Recorded data:
"""

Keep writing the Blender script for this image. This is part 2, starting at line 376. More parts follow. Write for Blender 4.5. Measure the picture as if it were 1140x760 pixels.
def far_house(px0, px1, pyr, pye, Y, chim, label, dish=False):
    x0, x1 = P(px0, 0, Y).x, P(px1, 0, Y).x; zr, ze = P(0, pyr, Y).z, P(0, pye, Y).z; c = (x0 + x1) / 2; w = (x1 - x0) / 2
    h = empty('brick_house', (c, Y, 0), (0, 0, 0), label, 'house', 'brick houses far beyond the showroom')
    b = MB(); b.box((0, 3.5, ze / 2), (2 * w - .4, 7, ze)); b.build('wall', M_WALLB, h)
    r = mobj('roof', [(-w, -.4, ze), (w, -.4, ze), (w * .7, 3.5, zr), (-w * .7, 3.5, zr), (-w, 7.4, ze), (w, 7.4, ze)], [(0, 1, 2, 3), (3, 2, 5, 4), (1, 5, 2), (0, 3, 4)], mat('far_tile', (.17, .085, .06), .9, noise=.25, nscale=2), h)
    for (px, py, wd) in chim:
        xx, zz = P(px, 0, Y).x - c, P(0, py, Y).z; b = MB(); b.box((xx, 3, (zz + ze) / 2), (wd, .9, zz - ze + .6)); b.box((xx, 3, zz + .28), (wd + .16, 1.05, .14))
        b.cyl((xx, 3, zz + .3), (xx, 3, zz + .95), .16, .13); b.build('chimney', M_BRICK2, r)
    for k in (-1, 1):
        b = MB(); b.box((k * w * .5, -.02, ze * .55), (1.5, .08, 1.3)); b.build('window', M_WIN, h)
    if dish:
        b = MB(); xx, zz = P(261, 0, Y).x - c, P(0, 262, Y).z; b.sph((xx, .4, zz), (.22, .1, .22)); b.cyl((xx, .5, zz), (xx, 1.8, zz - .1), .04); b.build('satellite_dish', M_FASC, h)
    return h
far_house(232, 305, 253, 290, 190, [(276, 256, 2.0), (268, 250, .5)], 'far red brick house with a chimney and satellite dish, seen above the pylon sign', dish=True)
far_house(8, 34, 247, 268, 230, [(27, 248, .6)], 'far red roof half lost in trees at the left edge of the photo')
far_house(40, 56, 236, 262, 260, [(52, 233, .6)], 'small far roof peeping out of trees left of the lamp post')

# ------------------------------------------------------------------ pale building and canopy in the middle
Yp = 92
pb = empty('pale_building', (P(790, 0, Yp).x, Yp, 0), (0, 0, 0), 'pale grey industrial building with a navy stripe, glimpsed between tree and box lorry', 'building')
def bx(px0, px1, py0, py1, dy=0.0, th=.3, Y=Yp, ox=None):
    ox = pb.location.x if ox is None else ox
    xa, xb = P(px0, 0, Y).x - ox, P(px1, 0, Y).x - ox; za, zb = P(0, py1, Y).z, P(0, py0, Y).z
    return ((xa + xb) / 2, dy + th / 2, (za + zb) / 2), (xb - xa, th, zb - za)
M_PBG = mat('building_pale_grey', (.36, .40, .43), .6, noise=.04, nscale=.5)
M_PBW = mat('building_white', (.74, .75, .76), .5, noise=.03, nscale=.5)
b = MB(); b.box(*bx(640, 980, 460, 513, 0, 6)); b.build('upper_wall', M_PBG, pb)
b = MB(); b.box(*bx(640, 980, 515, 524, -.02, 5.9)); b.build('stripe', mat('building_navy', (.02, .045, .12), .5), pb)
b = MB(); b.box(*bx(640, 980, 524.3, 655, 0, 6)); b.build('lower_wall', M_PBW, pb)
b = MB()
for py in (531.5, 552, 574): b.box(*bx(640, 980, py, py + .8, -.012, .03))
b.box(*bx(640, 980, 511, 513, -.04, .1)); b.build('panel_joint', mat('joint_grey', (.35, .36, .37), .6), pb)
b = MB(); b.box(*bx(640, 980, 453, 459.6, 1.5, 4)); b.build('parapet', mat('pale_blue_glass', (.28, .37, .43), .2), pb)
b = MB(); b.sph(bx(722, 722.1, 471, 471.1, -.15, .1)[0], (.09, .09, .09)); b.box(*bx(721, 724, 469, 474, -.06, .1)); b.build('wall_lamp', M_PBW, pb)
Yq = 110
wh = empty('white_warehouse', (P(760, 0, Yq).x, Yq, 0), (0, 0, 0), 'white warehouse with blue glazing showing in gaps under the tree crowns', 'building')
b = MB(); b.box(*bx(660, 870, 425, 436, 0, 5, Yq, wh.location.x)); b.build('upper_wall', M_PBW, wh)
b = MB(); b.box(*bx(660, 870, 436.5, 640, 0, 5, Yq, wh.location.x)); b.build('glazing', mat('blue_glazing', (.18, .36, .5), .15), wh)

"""

Stated task:
Everything from the first line through the line containing "far_house(40, 56, 236, 262, 260, [(52, 233, .6)], 'small" should be quoted exactly, and nothing beyond it.

Solution to the problem:
Keep writing the Blender script for this image. This is part 2, starting at line 376. More parts follow. Write for Blender 4.5. Measure the picture as if it were 1140x760 pixels.
def far_house(px0, px1, pyr, pye, Y, chim, label, dish=False):
    x0, x1 = P(px0, 0, Y).x, P(px1, 0, Y).x; zr, ze = P(0, pyr, Y).z, P(0, pye, Y).z; c = (x0 + x1) / 2; w = (x1 - x0) / 2
    h = empty('brick_house', (c, Y, 0), (0, 0, 0), label, 'house', 'brick houses far beyond the showroom')
    b = MB(); b.box((0, 3.5, ze / 2), (2 * w - .4, 7, ze)); b.build('wall', M_WALLB, h)
    r = mobj('roof', [(-w, -.4, ze), (w, -.4, ze), (w * .7, 3.5, zr), (-w * .7, 3.5, zr), (-w, 7.4, ze), (w, 7.4, ze)], [(0, 1, 2, 3), (3, 2, 5, 4), (1, 5, 2), (0, 3, 4)], mat('far_tile', (.17, .085, .06), .9, noise=.25, nscale=2), h)
    for (px, py, wd) in chim:
        xx, zz = P(px, 0, Y).x - c, P(0, py, Y).z; b = MB(); b.box((xx, 3, (zz + ze) / 2), (wd, .9, zz - ze + .6)); b.box((xx, 3, zz + .28), (wd + .16, 1.05, .14))
        b.cyl((xx, 3, zz + .3), (xx, 3, zz + .95), .16, .13); b.build('chimney', M_BRICK2, r)
    for k in (-1, 1):
        b = MB(); b.box((k * w * .5, -.02, ze * .55), (1.5, .08, 1.3)); b.build('window', M_WIN, h)
    if dish:
        b = MB(); xx, zz = P(261, 0, Y).x - c, P(0, 262, Y).z; b.sph((xx, .4, zz), (.22, .1, .22)); b.cyl((xx, .5, zz), (xx, 1.8, zz - .1), .04); b.build('satellite_dish', M_FASC, h)
    return h
far_house(232, 305, 253, 290, 190, [(276, 256, 2.0), (268, 250, .5)], 'far red brick house with a chimney and satellite dish, seen above the pylon sign', dish=True)
far_house(8, 34, 247, 268, 230, [(27, 248, .6)], 'far red roof half lost in trees at the left edge of the photo')
far_house(40, 56, 236, 262, 260, [(52, 233, .6)], 'small far roof peeping out of trees left of the lamp post')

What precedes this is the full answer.